Habituellement, on conçoit la « solidarité nationale » comme le fait pour les habitants d'un même pays, de verser un impôt dans une caisse commune, plus important si l'on a de plus gros revenus, afin de financer un certain nombre d'actions ou pensions, destinées à tous indépendamment de leur revenu, et même plus particulièrement destinées aux moins riches ou aux plus faibles, jeunes ou vieux, ou à ceux qui sont touchés à un moment par un revers de fortune, comme une catastrophe naturelle, un accident, une faillite ou un licenciement. En plus de verser un impôt on peut peut-être aussi participer à des actions collectives, avec les membres de son pays, destinées à d'autres membres. Ou on peut encore accepter que le système bancaire du pays procède à une certaine création de monnaie, en facilitant certains crédits, ayant pour effet une certaine inflation, mais dans le but de financer des agrandissements de l'appareil productif afin d'y ménager une place pour les chômeurs.

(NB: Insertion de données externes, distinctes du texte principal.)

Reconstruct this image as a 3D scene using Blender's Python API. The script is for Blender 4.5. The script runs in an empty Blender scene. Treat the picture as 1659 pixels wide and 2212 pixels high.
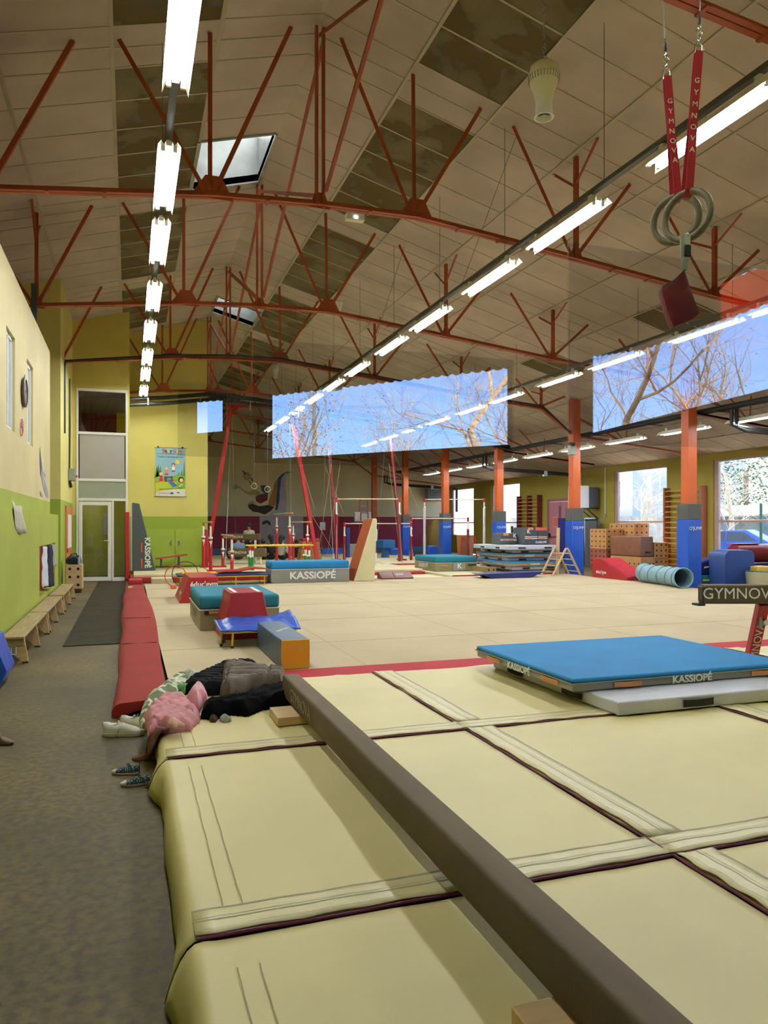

Dans l'imagerie souvent enfantine, associée à la notion de solidarité, on voit beaucoup de mains de toutes les couleurs de peau accrochées les unes aux autres, ou de ribambelles de personnages se donnant la main autour du monde. Cette imagerie illustre donc le plus souvent une solidarité à l'échelle mondiale, ou bien, une solidarité qui se donne à tous. Et pourtant, force est de constater qu'il existe aussi des solidarités qui ne lient que des groupes de gens qui ne sont pas l'humanité toute entière, et qu'ils ne se donnent que les uns aux autres. On est souvent prêt à faire plus pour ses parents ou amis que pour le premier venu, par exemple un père est prêt à payer les premières années de vie de son fils mais pas de tous les enfants du monde, et un fils est prêt à payer la fin de vie de son père mais pas de tous les vieillards du monde. La proportion du budget d'un État riche, consacrée à aider le reste du monde, est souvent assez petite, et le reste sert donc uniquement à financer des actions ou pensions pour des gens de ce pays riche.
Si les principes premiers de notre « philosophie de vie » sont l'expression de notre volonté profonde, dont nous pouvons prendre conscience en essayant de nous « connaître nous mêmes », alors beaucoup d'entre nous sans doute, voudront s'affirmer comme des êtres à l'altruisme limité, ou autrement dit, des êtres non dépourvus d'un certain égoïsme ou d'une certaine volonté de préserver leur vie et leur bien être. Et le monde qui nous environne contient des misères en bien assez grande quantité, pour que par beaucoup d'entre nous, ces limites soient bien souvent rencontrées. Le cri que nous poussons pour affirmer notre volonté de vivre, comme un « sus à l'ennemi » ou un « sauve qui peut », n'est pas toujours très joli à entendre, et doit parfois nous faire ressembler à des animaux qui ignorent la morale et n'ont d'autre logique que celle de la préservation de soi. Pauvre homme qui voudrait se croire comme un Dieu, vivant en harmonie avec les belles idées de Justice et de Bonté, et qui pleure peut-être d'avoir, pour se préserver lui même, tué un semblable, ou de simplement l'avoir laissé tomber et de ne plus pouvoir le regarder en face, et de s'être ainsi condamné à vivre dans la culpabilité, et d'avoir été ramené à sa condition originelle de bête sauvage, comme une proie submergée par la peur et qui fuit, ou un prédateur qui attaque et qui tue.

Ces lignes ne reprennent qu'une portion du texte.